Matters Not Addressed by the 2025 Act
Despite its comprehensive nature, the 2025 Act does not address certain issues that were considered during the consultation process:
- Arbitral confidentiality: The Act does not include specific provisions on confidentiality in arbitration, leaving this matter to continue to be governed by common law principles.
- Discrimination in arbitrator appointments: A proposed prohibition against discrimination in arbitrator appointments was not included in the final legislation.
- Regulation of third-party funding: The Act does not address the regulation of third-party funding in arbitration, which remains subject to existing legal principles.
These omissions suggest areas that may be considered for future legislative attention as arbitration practice continues to evolve.
Conclusion
The Arbitration Act 2025 represents a significant yet measured update to English arbitration law.

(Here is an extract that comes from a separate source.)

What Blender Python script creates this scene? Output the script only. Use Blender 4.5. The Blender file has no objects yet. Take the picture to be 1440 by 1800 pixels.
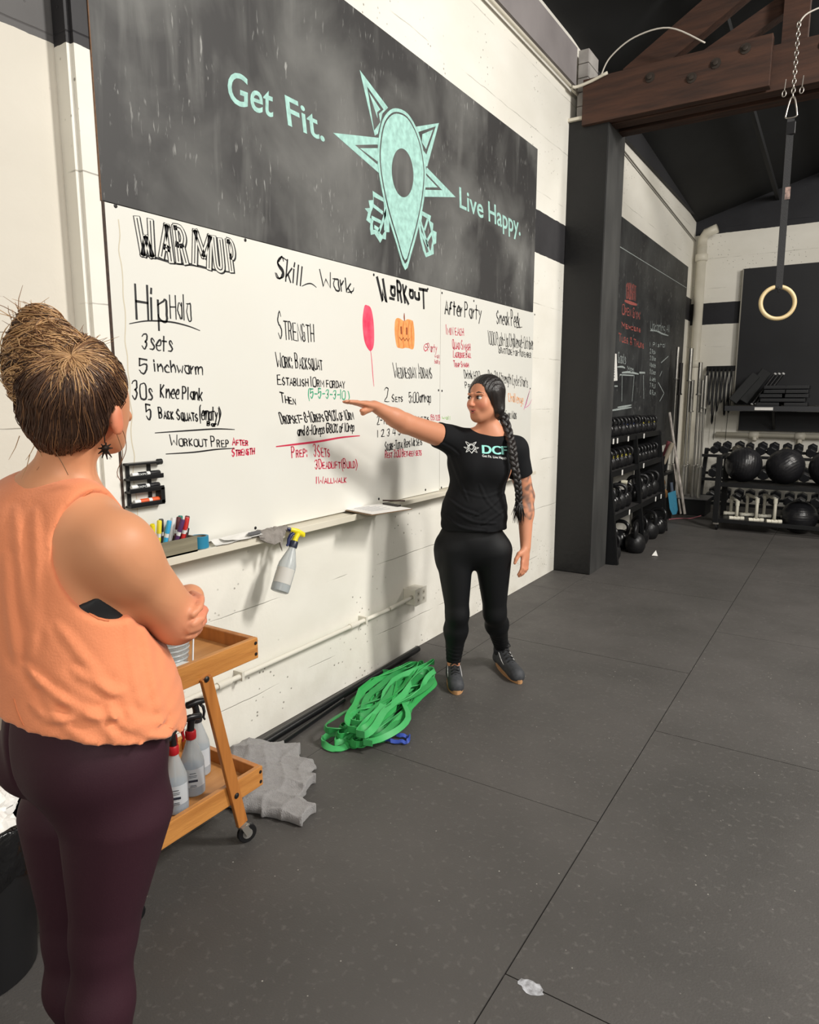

While preserving the foundations that have made the Arbitration Act 1996 successful for nearly three decades, the 2025 Act introduces targeted reforms that address specific areas of uncertainty and modernize the legal framework in line with international best practices.
The reforms strengthen arbitrator powers, enhance procedural efficiency, provide greater legal certainty, and reinforce the supportive role of the courts. Collectively, these changes should further cement London’s position as a premier venue for international commercial arbitration in an increasingly competitive global landscape.
For businesses and practitioners, the 2025 Act offers a more streamlined and predictable framework for resolving disputes through arbitration, ultimately supporting the fundamental objective of providing “fairer and more efficient” dispute resolution. As the provisions of the Act come into force, parties engaging in arbitration in England, Wales, and Northern Ireland will benefit from a legal regime that combines time-tested principles with modern innovations, ensuring that English arbitration law remains “state of the art” for years to come.